Coursera CEO: Reports Of Mass Disruption To Higher Ed Greatly Exaggerated

Rick Levin, CEO of Coursera

Rick Levin, CEO of Coursera

Some of Coursera’s rivals tout the fact that they are non-profit and can make decisions devoid of a profit motive that gives them an advantage. Universities have to do a 50-50 split with Coursera on the revenue they get from students who want a verified certificate which typically costs $49. Is Coursera’s for-profit model a disadvantage?

No. The big advantage of a for-profit structure in this business is the quality of the talent we can attract by being able to offer people compensation that involves an upside. We are an attractive place to work. The mission we have does attract and inspire young bright people because they believe in what we are doing. We can move faster, too. EdX has done some interesting things and they have some quality courses but this is the right structure for this opportunity.

How will online learning change the educational landscape in the near term, say over the next five years?

We are going to see people’s economic opportunities substantially enhanced as the labor market recognizes these credentials. That is the main near-term consequence. It is growing really rapidly and it serves a valuable social function. It is a new means of advancing yourself in the workplace. And it is working. We have done a study with researchers at a partner university of 60,000 to 80,000 leaners who completed courses and asked them the reason they took a course. We will be publishing the results soon, but the answers strongly indicate that MOOCs are viewed as something that can bring significant career benefits.

There are a few interesting survey results that favor developing countries, too. Learner outcomes are similar between developed and developing countries. But learners from lower socio-economic backgrounds report higher career benefits than those from higher socio- economic status in developing countries. So in those countries, we are not just hitting the elites. We are reaching people from lower strata.

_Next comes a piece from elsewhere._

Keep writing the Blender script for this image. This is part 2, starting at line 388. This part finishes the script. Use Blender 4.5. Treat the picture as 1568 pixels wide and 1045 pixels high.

In five to ten years, online credentials will be very significant. Employers already are beginning to say that certificates would be valuable in a job application. Google did a blog post on this recently, listing certificates in computer science. LinkedIn has created an area to list online certificates under the field for education. Now you list your degrees and you list your certificates. Even though we are a startup, Coursera is the second most commonly listed certificate on LinkedIn after Microsoft and we are ahead of Cisco which has had a certificate program going for decades. Predictably, we are soon to be number one. We are getting there. Everything takes time, but for a three-year startup we have a lot to be pleased about.

We will also see the use of these MOOCs as a foundation for in-house training programs by employers and government agencies. In Singapore, they are paying more than 1,000 people to take our data science sequence of courses. They have looked around and said the best thing out there is to take the Johns Hopkins University data sequence from Coursera. We’ll see more of that kind of thing because it is such an efficient way to give training.

Five years is too soon for a lot of change in the structure of formal higher education. That is more likely to occur over a couple of decades. But the more near term the combination of open access MOOCs and online degree programs will become very important parts of institutional strategies at our top universities. They will not only be major sources of revenue but major vehicles for enhancing an institution’s standing. The rankings of global universities, which matter a lot, will include a component that measures your global impact through online programs. So the quality and reach of your online programs will be explicitly part of assessing whether your university is top class or not.

If one of the metrics in assessing an institution is how many millions of people you reach and over what range of subject areas, it will help change the game in determining whether an institution is really globally influential. Right now, you measure the quality and quantity of your research and what employers say about your programs. In the near future, it could be how many lives are you touching? Instead of touching 10,000 to 100,000 people, now we could be talking millions.

And what’s next for Coursera?

Mainly, we’re focused on recruiting more universities as partners. Our co-founder Daphne did an astonishing job of bringing on the first 80 partners in a year’s time. The number of top universities who signed up early on was really impressive. We are growing the numbers more strategically in trying to recruit the top universities. We just signed on six of the top nine universities in China, the three top universities in Brazil, and we have six or seven of the top ten in France.

We have been sub-titling a lot of the lectures and fully translating the courses and that has a big impact on the number of learners. Just adding subtitles alone doubles the number of students who enroll in the course and adding the full translation doubles it again. We started doing translations a year ago, but only a fraction of the courses have been translated.

Our revenue (which is not disclosed publicly) has been growing at a very healthy rate. We don’t have plans to monetize further, but there are definite possibilities. We could develop the capacity for higher touch interaction with professors for a premium price. We’re actually developing a product that is specifically geared at companies who want to integrate MOOCs with their own training programs so it would be customized experience. We are onto a good idea.